There is now, for the first time, a chance — still only a chance — that
a reasonably stable democratizing government, though no doubt corrupt
in places, can take root in the Iraqi political space.
That is
the Iraq that Obama is inheriting. It is an Iraq where we have to begin
drawing down our troops — because the occupation has gone on too long
and because we have now committed to do so by treaty — but it is also
an Iraq that has the potential to eventually tilt the Arab-Muslim world
in a different direction.
I’m sure that Obama, whatever he said
during the campaign, will play this smart. He has to avoid giving Iraqi
leaders the feeling that Bush did — that he’ll wait forever for them to
sort out their politics — while also not suggesting that he is leaving
tomorrow, so they all start stockpiling weapons.
If he can pull
this off, and help that decent Iraq take root, Obama and the Democrats
could not only end the Iraq war but salvage something positive from it.

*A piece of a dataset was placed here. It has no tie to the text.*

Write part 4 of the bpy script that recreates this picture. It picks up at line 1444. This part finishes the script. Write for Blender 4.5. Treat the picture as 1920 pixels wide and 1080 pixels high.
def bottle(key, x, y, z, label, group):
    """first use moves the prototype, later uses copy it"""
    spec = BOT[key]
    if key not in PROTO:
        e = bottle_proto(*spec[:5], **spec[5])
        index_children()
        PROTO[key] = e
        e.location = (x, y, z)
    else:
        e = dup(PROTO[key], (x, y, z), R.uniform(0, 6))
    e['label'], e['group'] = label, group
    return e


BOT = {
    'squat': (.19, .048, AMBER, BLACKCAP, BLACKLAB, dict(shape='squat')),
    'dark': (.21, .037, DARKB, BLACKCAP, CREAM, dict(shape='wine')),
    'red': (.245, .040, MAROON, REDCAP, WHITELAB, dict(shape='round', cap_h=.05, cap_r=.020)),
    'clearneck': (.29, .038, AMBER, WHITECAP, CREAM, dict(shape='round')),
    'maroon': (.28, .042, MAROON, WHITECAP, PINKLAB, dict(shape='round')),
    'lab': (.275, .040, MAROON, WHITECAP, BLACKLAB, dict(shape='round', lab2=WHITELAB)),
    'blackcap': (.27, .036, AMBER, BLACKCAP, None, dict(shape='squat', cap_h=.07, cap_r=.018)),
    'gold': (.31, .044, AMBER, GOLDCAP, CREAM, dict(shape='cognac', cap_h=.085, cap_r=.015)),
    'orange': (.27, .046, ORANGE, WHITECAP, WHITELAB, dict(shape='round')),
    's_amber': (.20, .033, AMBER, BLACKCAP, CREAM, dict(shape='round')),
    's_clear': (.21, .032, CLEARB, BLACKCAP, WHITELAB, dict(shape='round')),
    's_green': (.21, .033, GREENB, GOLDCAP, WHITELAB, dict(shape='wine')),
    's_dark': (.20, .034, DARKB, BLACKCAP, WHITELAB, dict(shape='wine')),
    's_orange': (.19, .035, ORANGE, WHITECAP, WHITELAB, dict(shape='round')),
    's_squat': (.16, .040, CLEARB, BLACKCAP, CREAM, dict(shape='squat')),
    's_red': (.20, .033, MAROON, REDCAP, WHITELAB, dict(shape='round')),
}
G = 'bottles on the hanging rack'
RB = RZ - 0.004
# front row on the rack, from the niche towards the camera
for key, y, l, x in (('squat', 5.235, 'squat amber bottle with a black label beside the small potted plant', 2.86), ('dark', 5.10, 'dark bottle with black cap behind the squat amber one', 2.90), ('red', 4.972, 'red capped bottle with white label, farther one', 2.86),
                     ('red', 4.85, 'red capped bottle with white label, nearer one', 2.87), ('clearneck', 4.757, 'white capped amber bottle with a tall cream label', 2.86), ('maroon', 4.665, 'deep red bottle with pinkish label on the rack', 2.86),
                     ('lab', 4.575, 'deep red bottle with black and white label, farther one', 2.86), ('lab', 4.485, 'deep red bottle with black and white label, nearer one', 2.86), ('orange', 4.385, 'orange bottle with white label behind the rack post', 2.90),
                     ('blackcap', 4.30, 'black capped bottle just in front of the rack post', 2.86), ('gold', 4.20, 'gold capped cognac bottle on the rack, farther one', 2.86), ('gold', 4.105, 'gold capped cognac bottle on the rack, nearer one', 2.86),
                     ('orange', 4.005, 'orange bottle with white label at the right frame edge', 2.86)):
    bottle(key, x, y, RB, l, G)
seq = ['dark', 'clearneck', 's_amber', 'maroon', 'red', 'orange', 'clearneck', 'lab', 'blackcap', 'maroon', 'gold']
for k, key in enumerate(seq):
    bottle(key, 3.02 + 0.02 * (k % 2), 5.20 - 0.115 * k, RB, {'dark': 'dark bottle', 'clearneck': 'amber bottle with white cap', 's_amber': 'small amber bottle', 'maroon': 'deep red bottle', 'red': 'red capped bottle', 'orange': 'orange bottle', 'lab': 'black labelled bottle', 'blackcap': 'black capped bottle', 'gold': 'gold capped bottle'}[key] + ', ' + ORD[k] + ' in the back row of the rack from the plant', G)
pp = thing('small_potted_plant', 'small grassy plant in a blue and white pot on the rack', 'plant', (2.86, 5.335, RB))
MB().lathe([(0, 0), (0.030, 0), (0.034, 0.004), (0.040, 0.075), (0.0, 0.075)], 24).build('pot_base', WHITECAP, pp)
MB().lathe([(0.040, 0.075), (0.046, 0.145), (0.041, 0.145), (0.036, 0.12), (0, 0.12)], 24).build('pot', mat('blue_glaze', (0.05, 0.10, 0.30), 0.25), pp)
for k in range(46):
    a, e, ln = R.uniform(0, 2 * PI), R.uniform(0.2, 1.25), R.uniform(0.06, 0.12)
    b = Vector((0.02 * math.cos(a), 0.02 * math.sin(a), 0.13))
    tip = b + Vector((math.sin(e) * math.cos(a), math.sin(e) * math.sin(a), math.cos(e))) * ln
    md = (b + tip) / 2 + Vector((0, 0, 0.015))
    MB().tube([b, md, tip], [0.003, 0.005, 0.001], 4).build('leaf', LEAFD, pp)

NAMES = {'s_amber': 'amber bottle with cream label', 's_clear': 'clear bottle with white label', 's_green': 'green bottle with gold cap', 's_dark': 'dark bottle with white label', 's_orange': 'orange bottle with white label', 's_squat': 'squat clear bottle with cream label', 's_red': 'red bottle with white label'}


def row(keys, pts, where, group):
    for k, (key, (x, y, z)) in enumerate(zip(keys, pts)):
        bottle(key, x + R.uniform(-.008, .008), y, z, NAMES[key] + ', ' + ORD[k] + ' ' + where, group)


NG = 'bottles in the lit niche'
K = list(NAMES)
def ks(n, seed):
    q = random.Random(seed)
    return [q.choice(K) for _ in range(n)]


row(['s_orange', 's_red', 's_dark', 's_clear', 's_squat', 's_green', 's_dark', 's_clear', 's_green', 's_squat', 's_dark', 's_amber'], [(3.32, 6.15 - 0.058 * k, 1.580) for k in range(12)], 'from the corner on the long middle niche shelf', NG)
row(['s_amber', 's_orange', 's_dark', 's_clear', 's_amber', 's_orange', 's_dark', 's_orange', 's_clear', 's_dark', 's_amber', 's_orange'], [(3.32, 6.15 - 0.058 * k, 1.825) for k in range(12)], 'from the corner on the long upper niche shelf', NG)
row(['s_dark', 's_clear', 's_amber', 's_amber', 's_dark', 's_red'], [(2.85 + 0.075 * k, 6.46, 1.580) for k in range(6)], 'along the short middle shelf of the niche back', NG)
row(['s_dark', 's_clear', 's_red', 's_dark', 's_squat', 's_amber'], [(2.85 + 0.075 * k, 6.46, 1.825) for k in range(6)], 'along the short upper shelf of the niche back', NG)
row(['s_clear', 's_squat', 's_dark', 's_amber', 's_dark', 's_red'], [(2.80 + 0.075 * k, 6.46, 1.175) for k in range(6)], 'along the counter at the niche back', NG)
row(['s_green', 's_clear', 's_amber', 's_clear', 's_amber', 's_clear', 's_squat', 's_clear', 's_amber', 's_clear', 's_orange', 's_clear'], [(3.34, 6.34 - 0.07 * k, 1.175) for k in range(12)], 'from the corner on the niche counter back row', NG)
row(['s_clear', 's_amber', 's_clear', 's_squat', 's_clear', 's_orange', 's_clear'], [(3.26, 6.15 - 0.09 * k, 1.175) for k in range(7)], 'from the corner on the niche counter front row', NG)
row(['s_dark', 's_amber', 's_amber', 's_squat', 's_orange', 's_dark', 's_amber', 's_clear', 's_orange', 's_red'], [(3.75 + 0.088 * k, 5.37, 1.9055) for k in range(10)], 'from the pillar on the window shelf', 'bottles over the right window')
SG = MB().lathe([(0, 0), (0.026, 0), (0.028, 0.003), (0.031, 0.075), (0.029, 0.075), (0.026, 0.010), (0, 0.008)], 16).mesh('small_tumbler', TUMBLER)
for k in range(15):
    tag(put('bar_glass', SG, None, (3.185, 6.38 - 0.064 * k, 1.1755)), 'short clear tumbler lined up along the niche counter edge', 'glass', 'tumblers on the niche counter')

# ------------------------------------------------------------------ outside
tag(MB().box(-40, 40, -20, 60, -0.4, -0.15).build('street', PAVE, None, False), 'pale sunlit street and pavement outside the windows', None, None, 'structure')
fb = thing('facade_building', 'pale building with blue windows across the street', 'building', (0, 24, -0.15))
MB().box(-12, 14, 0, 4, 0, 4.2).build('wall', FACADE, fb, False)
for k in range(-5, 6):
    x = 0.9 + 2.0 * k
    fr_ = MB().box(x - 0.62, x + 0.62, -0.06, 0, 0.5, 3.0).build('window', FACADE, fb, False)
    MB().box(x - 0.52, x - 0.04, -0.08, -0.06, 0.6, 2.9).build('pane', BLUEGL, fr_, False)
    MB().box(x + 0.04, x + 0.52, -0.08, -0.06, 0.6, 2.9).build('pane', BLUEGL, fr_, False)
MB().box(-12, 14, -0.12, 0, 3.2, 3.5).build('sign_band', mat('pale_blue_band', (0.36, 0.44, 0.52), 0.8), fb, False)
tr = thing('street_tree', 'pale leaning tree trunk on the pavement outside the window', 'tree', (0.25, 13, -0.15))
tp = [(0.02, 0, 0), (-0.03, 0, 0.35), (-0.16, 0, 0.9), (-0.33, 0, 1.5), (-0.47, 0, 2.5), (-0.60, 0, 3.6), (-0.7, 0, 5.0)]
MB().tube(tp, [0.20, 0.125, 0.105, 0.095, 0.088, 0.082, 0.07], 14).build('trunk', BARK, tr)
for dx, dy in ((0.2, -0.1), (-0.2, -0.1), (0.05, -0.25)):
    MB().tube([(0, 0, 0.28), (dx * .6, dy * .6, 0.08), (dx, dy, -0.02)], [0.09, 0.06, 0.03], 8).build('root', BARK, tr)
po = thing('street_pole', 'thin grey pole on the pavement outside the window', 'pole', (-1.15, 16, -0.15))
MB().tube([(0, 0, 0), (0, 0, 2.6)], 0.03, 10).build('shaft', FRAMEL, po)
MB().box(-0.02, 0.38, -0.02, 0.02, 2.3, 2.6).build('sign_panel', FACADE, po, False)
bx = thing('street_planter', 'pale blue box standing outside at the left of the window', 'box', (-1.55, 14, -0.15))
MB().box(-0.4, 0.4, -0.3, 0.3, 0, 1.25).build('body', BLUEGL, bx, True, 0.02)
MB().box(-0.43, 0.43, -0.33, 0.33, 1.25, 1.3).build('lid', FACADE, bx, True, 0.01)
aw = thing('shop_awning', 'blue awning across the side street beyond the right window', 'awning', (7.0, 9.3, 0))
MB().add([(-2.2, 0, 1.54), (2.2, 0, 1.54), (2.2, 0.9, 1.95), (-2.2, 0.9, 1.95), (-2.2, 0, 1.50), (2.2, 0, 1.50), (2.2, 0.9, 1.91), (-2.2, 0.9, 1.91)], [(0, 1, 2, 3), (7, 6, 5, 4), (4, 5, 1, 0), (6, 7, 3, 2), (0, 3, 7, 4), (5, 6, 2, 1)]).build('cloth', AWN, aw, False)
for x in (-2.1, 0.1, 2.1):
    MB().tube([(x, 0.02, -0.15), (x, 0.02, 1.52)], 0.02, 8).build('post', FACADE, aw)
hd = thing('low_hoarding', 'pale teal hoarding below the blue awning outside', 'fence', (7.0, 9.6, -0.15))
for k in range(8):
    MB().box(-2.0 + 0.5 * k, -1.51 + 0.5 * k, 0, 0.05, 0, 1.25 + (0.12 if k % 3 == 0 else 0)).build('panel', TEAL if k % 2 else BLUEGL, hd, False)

Nothing would do more to enhance the Democratic Party’s national
security credentials than that.
The really miraculous thing that Friedman notes is a sign that an independent judiciary is emerging in Iraq: The high court came down on a member of parliament for trying to persecute a government official for visiting Israel. This is a startling development, almost miraculous, really. I remember several years back listening to Lindsey Graham talk about how very far Iraq was from developing the institutions that support the rule of law. Graham believed we needed to stay there; I believed we needed to stay there, but contemplating how long it would take for such institutional changes to take hold was extremely discouraging.
Now we're seeing such encouraging signs as this, which is actually as important as the reduction of violence. As Friedman says, "It’s a reminder of the most important reason for the Iraq war: to try
to collaborate with Iraqis to build progressive politics and rule of
law in the heart of the Arab-Muslim world, a region that stands out for
its lack of consensual politics and independent judiciaries." That's why Friedman was for the Iraq War, and it's why I was, too. But I didn't think something like this would happen so fast. As you'll recall from what I wrote the week we invaded, I really didn't expect us to be talking realistically about withdrawal this early in the process. But now we can -- as long as we don't screw it up. And keeping Gates at Defense is an important way of maintaining the continuity needed to avoid screwing it up.
I realize that doesn't fit the hopes of those who thought an Obama administration's policies would be as different from the Bush administration's as night and day, and Obama's going to have to do and say some things to keep those people happy, but I suspect he can do that and still chart a wise course. To them, "continuity" is probably a cuss word. But it's the wise course, and it will be respected abroad. More than that, it's what will work.
As David Brooks wrote today, in a column headlined "Continuity We Can Believe In:"
Over the past year, Defense Secretary Robert Gates has delivered a
series of remarkable speeches echoing and advancing Rice’s themes. “In
recent years, the lines separating war, peace, diplomacy and
development have become more blurred and no longer fit the neat
organizational charts of the 20th century,” he said in Washington in July.
Gates does not talk about spreading democracy, at least in the short
run. He talks about using integrated federal agencies to help locals
improve the quality and responsiveness of governments in trouble spots
around the world.
He has developed a way of talking about
security and foreign policy that is now the lingua franca in government
and think-tank circles. It owes a lot to the lessons of
counterinsurgency and uses phrases like “full spectrum operations” to
describe multidisciplinary security and development campaigns....
During the campaign, Barack Obama embraced Gates’s language. During his press conference on Monday, he used all the right code words, speaking of integrating and rebalancing the nation’s foreign policy capacities. He nominated Hillary Clinton and James Jones, who have been champions of this approach, and retained Gates. Their cooperation on an integrated strategy might prevent some of the perennial feuding between the Pentagon, Foggy Bottom and the National Security Council.
Some of you might not be seeing the change you believe in. But I'm already seeing continuity I can believe in.
And here's the change that we WILL see, and that will matter: I think Obama can sell this policies, and make them work, better than Bush did. He was a lousy salesman. As I wrote about the Surge when I first heard about it, it was the right strategy, but Bush was the wrong guy to have selling it.
Obama's the right guy. This is going to be interesting, and I hope gratifying, to watch.